All of the data should be repeated exactly; pictures are not part of the copy.

* BEGIN SUPPLIED ENTRIES *

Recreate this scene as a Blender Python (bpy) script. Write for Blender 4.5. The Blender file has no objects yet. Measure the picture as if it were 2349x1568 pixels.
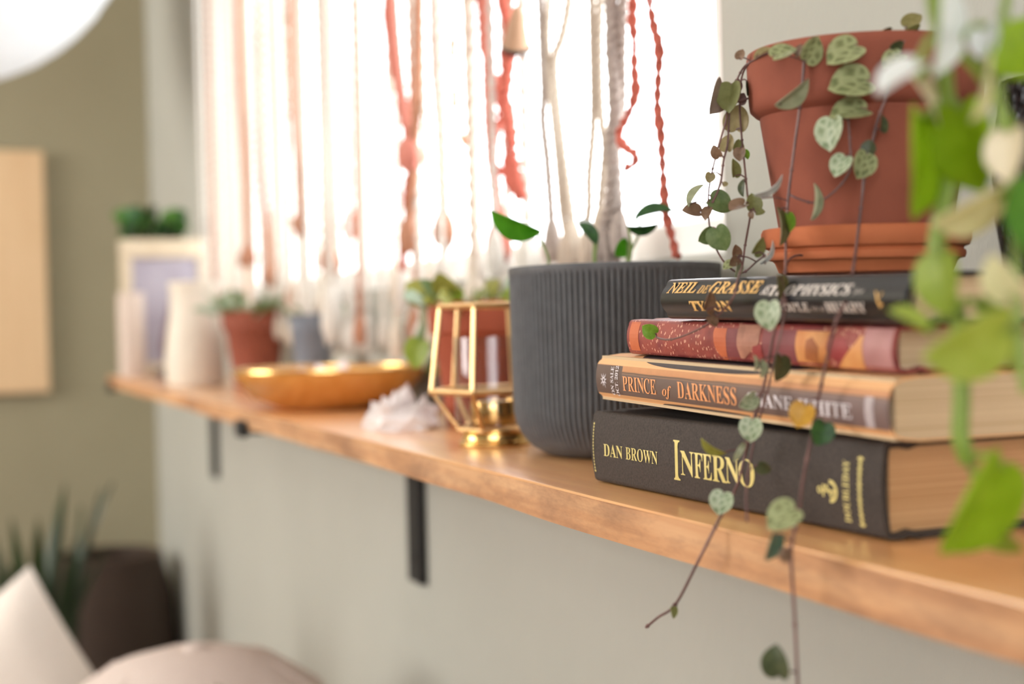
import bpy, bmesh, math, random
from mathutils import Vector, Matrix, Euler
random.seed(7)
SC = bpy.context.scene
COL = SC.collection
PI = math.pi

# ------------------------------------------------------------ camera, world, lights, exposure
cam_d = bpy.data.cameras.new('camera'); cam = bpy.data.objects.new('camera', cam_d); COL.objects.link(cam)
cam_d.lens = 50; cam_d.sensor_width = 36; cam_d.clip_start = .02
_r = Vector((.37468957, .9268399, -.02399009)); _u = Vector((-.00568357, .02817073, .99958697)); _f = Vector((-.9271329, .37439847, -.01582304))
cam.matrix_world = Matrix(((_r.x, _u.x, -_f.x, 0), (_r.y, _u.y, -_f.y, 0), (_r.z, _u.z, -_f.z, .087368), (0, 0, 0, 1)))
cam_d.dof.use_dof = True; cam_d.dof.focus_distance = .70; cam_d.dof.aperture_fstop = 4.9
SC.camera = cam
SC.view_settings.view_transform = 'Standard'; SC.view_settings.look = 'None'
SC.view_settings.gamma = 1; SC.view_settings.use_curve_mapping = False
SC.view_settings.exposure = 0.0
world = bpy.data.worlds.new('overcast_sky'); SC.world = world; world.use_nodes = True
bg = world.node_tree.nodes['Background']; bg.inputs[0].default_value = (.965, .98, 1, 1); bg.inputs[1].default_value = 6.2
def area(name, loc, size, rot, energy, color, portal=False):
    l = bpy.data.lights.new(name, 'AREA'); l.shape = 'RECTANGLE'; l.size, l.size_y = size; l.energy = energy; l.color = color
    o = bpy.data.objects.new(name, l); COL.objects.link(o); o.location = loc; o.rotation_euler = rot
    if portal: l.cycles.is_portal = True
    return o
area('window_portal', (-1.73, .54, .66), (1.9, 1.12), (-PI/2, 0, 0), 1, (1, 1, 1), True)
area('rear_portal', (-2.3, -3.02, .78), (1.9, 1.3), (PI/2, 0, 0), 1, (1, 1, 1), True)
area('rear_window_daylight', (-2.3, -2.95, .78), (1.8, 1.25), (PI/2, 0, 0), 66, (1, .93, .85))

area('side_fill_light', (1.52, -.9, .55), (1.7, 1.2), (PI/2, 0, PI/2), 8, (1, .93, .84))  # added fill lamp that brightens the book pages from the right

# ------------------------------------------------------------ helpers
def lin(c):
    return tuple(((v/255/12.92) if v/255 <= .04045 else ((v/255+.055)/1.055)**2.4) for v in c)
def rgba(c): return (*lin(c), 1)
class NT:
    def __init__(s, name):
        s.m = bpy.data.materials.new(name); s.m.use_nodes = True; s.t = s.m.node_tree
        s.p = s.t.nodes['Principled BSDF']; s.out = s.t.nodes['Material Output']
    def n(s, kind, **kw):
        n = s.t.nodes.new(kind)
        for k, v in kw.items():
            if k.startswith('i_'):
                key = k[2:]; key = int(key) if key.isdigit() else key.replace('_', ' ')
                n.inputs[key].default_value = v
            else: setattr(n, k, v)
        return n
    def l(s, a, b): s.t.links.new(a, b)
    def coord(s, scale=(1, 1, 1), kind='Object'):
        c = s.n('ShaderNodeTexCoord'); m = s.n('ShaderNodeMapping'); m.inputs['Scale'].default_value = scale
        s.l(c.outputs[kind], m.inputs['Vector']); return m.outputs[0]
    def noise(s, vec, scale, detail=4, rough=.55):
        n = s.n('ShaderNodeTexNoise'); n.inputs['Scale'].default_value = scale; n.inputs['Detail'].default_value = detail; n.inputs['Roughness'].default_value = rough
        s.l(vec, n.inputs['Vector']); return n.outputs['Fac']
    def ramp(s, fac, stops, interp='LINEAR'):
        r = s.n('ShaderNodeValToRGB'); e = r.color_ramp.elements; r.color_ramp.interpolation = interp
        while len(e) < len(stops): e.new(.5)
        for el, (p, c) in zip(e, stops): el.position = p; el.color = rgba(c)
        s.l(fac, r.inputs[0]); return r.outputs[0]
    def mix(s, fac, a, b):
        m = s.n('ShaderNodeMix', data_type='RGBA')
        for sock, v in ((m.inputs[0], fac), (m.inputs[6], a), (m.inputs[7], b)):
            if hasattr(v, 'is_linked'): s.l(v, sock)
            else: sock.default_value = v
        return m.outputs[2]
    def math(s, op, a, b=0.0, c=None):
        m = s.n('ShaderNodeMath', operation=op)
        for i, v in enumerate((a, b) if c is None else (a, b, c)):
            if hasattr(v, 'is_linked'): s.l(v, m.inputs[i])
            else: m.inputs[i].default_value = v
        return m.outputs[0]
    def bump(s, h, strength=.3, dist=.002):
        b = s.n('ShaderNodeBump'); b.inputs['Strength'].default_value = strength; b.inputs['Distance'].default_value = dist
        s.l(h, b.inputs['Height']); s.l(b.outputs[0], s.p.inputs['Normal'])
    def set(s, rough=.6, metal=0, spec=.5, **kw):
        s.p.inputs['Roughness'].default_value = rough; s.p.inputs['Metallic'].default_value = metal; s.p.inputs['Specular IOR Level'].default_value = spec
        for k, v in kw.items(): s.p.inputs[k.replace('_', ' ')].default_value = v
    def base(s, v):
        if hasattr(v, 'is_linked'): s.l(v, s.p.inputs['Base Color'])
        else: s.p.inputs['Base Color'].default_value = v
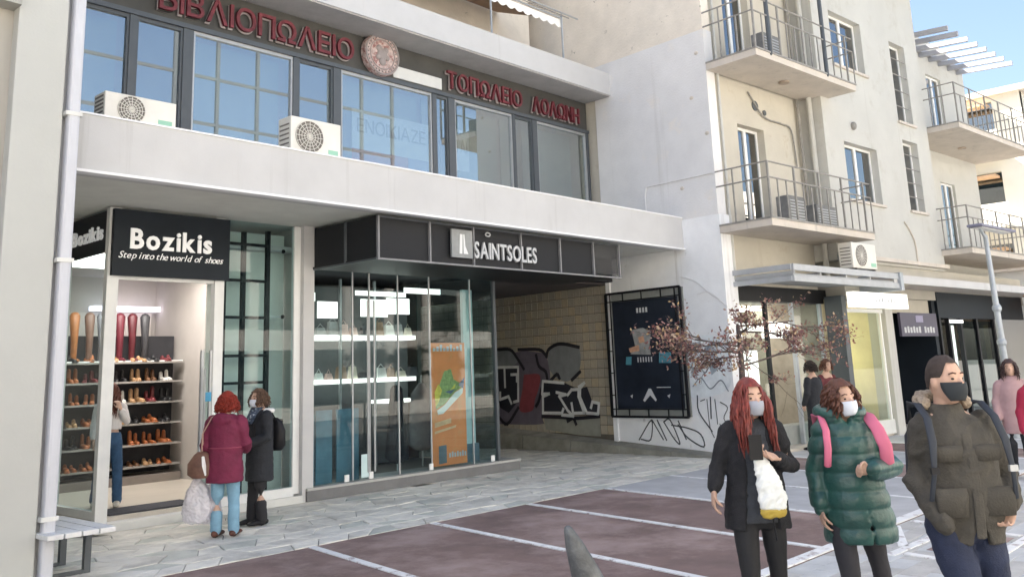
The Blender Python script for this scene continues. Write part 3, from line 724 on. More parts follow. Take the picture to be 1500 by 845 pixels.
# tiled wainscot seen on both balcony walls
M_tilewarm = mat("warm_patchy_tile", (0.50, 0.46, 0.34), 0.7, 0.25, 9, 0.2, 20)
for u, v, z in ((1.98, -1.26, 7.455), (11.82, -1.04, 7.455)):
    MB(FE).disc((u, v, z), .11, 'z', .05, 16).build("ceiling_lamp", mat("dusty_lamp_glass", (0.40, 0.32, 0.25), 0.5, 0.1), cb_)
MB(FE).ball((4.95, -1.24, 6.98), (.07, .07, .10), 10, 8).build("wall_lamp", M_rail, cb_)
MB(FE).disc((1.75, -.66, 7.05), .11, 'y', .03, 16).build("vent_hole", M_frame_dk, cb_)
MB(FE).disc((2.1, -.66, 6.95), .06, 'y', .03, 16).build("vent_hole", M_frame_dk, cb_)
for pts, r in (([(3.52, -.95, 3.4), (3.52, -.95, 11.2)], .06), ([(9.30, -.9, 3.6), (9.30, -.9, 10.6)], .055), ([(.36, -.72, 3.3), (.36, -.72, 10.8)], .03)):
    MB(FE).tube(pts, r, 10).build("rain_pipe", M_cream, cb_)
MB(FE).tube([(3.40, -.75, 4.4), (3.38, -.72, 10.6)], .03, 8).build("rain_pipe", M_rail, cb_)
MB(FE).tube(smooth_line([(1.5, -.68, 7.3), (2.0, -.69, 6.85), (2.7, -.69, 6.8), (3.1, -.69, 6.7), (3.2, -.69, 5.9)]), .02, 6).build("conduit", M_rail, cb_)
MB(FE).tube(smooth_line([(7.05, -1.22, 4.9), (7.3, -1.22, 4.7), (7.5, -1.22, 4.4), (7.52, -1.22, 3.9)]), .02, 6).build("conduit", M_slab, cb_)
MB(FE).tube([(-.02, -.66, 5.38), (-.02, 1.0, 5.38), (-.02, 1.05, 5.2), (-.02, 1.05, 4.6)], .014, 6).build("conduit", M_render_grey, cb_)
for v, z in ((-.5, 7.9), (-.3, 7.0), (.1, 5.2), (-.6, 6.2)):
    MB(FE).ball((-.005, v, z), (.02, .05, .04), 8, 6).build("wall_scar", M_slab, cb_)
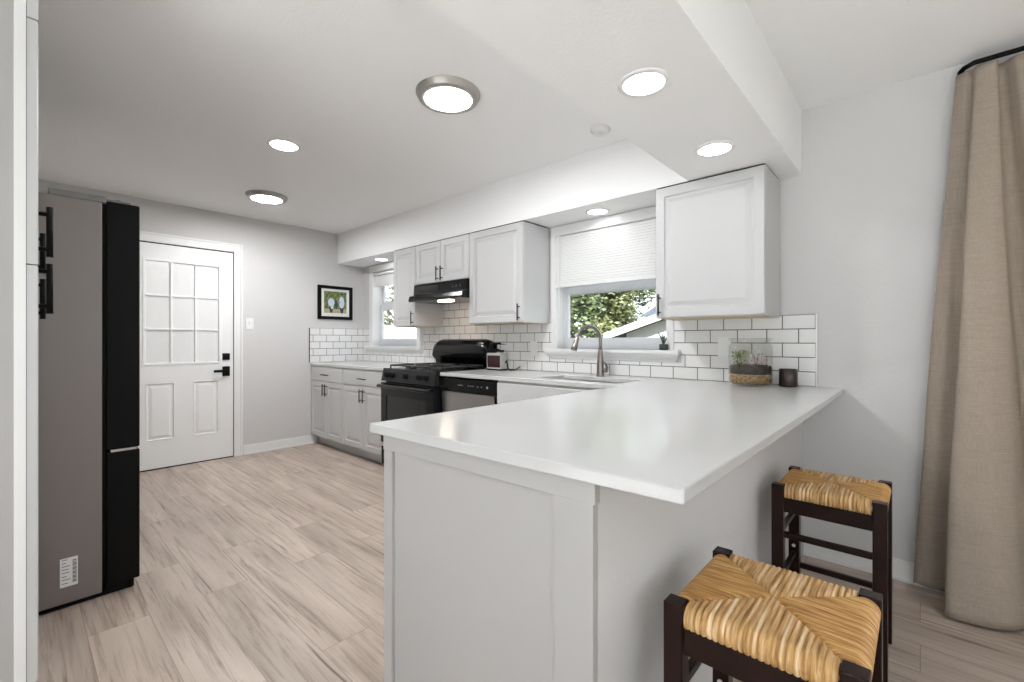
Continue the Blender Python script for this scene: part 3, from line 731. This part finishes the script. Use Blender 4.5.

* END SUPPLIED ENTRIES *

SOLUTION FOR THIS PROBLEM:
Recreate this scene as a Blender Python (bpy) script. Write for Blender 4.5. The Blender file has no objects yet. Measure the picture as if it were 2349x1568 pixels.
import bpy, bmesh, math, random
from mathutils import Vector, Matrix, Euler
random.seed(7)
SC = bpy.context.scene
COL = SC.collection
PI = math.pi

# ------------------------------------------------------------ camera, world, lights, exposure
cam_d = bpy.data.cameras.new('camera'); cam = bpy.data.objects.new('camera', cam_d); COL.objects.link(cam)
cam_d.lens = 50; cam_d.sensor_width = 36; cam_d.clip_start = .02
_r = Vector((.37468957, .9268399, -.02399009)); _u = Vector((-.00568357, .02817073, .99958697)); _f = Vector((-.9271329, .37439847, -.01582304))
cam.matrix_world = Matrix(((_r.x, _u.x, -_f.x, 0), (_r.y, _u.y, -_f.y, 0), (_r.z, _u.z, -_f.z, .087368), (0, 0, 0, 1)))
cam_d.dof.use_dof = True; cam_d.dof.focus_distance = .70; cam_d.dof.aperture_fstop = 4.9
SC.camera = cam
SC.view_settings.view_transform = 'Standard'; SC.view_settings.look = 'None'
SC.view_settings.gamma = 1; SC.view_settings.use_curve_mapping = False
SC.view_settings.exposure = 0.0
world = bpy.data.worlds.new('overcast_sky'); SC.world = world; world.use_nodes = True
bg = world.node_tree.nodes['Background']; bg.inputs[0].default_value = (.965, .98, 1, 1); bg.inputs[1].default_value = 6.2
def area(name, loc, size, rot, energy, color, portal=False):
    l = bpy.data.lights.new(name, 'AREA'); l.shape = 'RECTANGLE'; l.size, l.size_y = size; l.energy = energy; l.color = color
    o = bpy.data.objects.new(name, l); COL.objects.link(o); o.location = loc; o.rotation_euler = rot
    if portal: l.cycles.is_portal = True
    return o
area('window_portal', (-1.73, .54, .66), (1.9, 1.12), (-PI/2, 0, 0), 1, (1, 1, 1), True)
area('rear_portal', (-2.3, -3.02, .78), (1.9, 1.3), (PI/2, 0, 0), 1, (1, 1, 1), True)
area('rear_window_daylight', (-2.3, -2.95, .78), (1.8, 1.25), (PI/2, 0, 0), 66, (1, .93, .85))

area('side_fill_light', (1.52, -.9, .55), (1.7, 1.2), (PI/2, 0, PI/2), 8, (1, .93, .84))  # added fill lamp that brightens the book pages from the right

# ------------------------------------------------------------ helpers
def lin(c):
    return tuple(((v/255/12.92) if v/255 <= .04045 else ((v/255+.055)/1.055)**2.4) for v in c)
def rgba(c): return (*lin(c), 1)
class NT:
    def __init__(s, name):
        s.m = bpy.data.materials.new(name); s.m.use_nodes = True; s.t = s.m.node_tree
        s.p = s.t.nodes['Principled BSDF']; s.out = s.t.nodes['Material Output']
    def n(s, kind, **kw):
        n = s.t.nodes.new(kind)
        for k, v in kw.items():
            if k.startswith('i_'):
                key = k[2:]; key = int(key) if key.isdigit() else key.replace('_', ' ')
                n.inputs[key].default_value = v
            else: setattr(n, k, v)
        return n
    def l(s, a, b): s.t.links.new(a, b)
    def coord(s, scale=(1, 1, 1), kind='Object'):
        c = s.n('ShaderNodeTexCoord'); m = s.n('ShaderNodeMapping'); m.inputs['Scale'].default_value = scale
        s.l(c.outputs[kind], m.inputs['Vector']); return m.outputs[0]
    def noise(s, vec, scale, detail=4, rough=.55):
        n = s.n('ShaderNodeTexNoise'); n.inputs['Scale'].default_value = scale; n.inputs['Detail'].default_value = detail; n.inputs['Roughness'].default_value = rough
        s.l(vec, n.inputs['Vector']); return n.outputs['Fac']
    def ramp(s, fac, stops, interp='LINEAR'):
        r = s.n('ShaderNodeValToRGB'); e = r.color_ramp.elements; r.color_ramp.interpolation = interp
        while len(e) < len(stops): e.new(.5)
        for el, (p, c) in zip(e, stops): el.position = p; el.color = rgba(c)
        s.l(fac, r.inputs[0]); return r.outputs[0]
    def mix(s, fac, a, b):
        m = s.n('ShaderNodeMix', data_type='RGBA')
        for sock, v in ((m.inputs[0], fac), (m.inputs[6], a), (m.inputs[7], b)):
            if hasattr(v, 'is_linked'): s.l(v, sock)
            else: sock.default_value = v
        return m.outputs[2]
    def math(s, op, a, b=0.0, c=None):
        m = s.n('ShaderNodeMath', operation=op)
        for i, v in enumerate((a, b) if c is None else (a, b, c)):
            if hasattr(v, 'is_linked'): s.l(v, m.inputs[i])
            else: m.inputs[i].default_value = v
        return m.outputs[0]
    def bump(s, h, strength=.3, dist=.002):
        b = s.n('ShaderNodeBump'); b.inputs['Strength'].default_value = strength; b.inputs['Distance'].default_value = dist
        s.l(h, b.inputs['Height']); s.l(b.outputs[0], s.p.inputs['Normal'])
    def set(s, rough=.6, metal=0, spec=.5, **kw):
        s.p.inputs['Roughness'].default_value = rough; s.p.inputs['Metallic'].default_value = metal; s.p.inputs['Specular IOR Level'].default_value = spec
        for k, v in kw.items(): s.p.inputs[k.replace('_', ' ')].default_value = v
    def base(s, v):
        if hasattr(v, 'is_linked'): s.l(v, s.p.inputs['Base Color'])
        else: s.p.inputs['Base Color'].default_value = v
The Blender Python script for this scene continues. Write part 3, from line 724 on. More parts follow. Take the picture to be 1500 by 845 pixels.
# tiled wainscot seen on both balcony walls
M_tilewarm = mat("warm_patchy_tile", (0.50, 0.46, 0.34), 0.7, 0.25, 9, 0.2, 20)
for u, v, z in ((1.98, -1.26, 7.455), (11.82, -1.04, 7.455)):
    MB(FE).disc((u, v, z), .11, 'z', .05, 16).build("ceiling_lamp", mat("dusty_lamp_glass", (0.40, 0.32, 0.25), 0.5, 0.1), cb_)
MB(FE).ball((4.95, -1.24, 6.98), (.07, .07, .10), 10, 8).build("wall_lamp", M_rail, cb_)
MB(FE).disc((1.75, -.66, 7.05), .11, 'y', .03, 16).build("vent_hole", M_frame_dk, cb_)
MB(FE).disc((2.1, -.66, 6.95), .06, 'y', .03, 16).build("vent_hole", M_frame_dk, cb_)
for pts, r in (([(3.52, -.95, 3.4), (3.52, -.95, 11.2)], .06), ([(9.30, -.9, 3.6), (9.30, -.9, 10.6)], .055), ([(.36, -.72, 3.3), (.36, -.72, 10.8)], .03)):
    MB(FE).tube(pts, r, 10).build("rain_pipe", M_cream, cb_)
MB(FE).tube([(3.40, -.75, 4.4), (3.38, -.72, 10.6)], .03, 8).build("rain_pipe", M_rail, cb_)
MB(FE).tube(smooth_line([(1.5, -.68, 7.3), (2.0, -.69, 6.85), (2.7, -.69, 6.8), (3.1, -.69, 6.7), (3.2, -.69, 5.9)]), .02, 6).build("conduit", M_rail, cb_)
MB(FE).tube(smooth_line([(7.05, -1.22, 4.9), (7.3, -1.22, 4.7), (7.5, -1.22, 4.4), (7.52, -1.22, 3.9)]), .02, 6).build("conduit", M_slab, cb_)
MB(FE).tube([(-.02, -.66, 5.38), (-.02, 1.0, 5.38), (-.02, 1.05, 5.2), (-.02, 1.05, 4.6)], .014, 6).build("conduit", M_render_grey, cb_)
for v, z in ((-.5, 7.9), (-.3, 7.0), (.1, 5.2), (-.6, 6.2)):
    MB(FE).ball((-.005, v, z), (.02, .05, .04), 8, 6).build("wall_scar", M_slab, cb_)
Continue the Blender Python script for this scene: part 3, from line 731. This part finishes the script. Use Blender 4.5.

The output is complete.